◆ WHAT IS ASKED
Return all lines in the material below that contain "scene".

◆ RECORDED DATA
^^^^^^^^^^^^^^^^

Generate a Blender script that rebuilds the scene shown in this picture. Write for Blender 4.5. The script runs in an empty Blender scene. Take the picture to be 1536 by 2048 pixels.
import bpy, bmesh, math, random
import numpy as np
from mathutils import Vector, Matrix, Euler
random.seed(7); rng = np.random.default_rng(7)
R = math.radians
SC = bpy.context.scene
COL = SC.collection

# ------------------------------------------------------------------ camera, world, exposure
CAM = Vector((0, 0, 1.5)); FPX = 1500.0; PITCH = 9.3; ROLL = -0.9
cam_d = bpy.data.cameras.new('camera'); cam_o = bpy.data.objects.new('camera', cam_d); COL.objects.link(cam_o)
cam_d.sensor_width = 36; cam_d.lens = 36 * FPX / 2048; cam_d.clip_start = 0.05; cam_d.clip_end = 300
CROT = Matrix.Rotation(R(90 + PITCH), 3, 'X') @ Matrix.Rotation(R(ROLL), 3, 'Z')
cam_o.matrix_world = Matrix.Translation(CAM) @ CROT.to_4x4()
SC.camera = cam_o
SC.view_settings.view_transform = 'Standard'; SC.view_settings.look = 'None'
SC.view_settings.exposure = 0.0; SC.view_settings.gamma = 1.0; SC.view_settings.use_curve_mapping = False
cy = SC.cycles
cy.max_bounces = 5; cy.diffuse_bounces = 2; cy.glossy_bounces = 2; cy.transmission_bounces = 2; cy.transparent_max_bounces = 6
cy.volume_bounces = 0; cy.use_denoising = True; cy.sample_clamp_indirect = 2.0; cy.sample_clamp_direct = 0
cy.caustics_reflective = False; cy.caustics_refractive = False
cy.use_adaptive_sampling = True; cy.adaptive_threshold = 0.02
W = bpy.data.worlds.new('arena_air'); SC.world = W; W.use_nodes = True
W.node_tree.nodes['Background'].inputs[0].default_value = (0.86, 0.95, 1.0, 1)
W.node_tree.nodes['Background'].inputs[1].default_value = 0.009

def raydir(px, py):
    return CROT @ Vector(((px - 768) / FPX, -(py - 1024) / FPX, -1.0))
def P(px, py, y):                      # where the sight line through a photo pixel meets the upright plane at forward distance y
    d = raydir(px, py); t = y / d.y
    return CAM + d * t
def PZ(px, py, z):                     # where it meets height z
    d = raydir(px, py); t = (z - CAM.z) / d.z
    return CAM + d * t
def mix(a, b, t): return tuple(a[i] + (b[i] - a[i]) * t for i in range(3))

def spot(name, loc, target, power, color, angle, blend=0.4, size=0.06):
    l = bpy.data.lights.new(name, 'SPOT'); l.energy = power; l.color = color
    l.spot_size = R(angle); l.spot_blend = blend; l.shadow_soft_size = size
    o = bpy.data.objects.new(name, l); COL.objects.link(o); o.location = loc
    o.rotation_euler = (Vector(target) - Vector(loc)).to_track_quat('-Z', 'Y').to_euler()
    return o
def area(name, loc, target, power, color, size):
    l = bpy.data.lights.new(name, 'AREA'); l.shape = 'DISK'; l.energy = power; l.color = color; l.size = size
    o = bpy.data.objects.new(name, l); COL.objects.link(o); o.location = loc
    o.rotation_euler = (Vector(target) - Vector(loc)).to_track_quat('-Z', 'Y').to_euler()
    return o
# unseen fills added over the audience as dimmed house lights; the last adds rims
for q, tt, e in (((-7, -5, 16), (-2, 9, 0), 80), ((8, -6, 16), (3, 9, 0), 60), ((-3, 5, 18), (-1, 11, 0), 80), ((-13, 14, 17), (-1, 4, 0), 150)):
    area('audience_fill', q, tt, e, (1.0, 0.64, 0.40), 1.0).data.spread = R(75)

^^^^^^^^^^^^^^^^

◆ CORRECT RESPONSE
Generate a Blender script that rebuilds the scene shown in this picture. Write for Blender 4.5. The script runs in an empty Blender scene. Take the picture to be 1536 by 2048 pixels.
SC = bpy.context.scene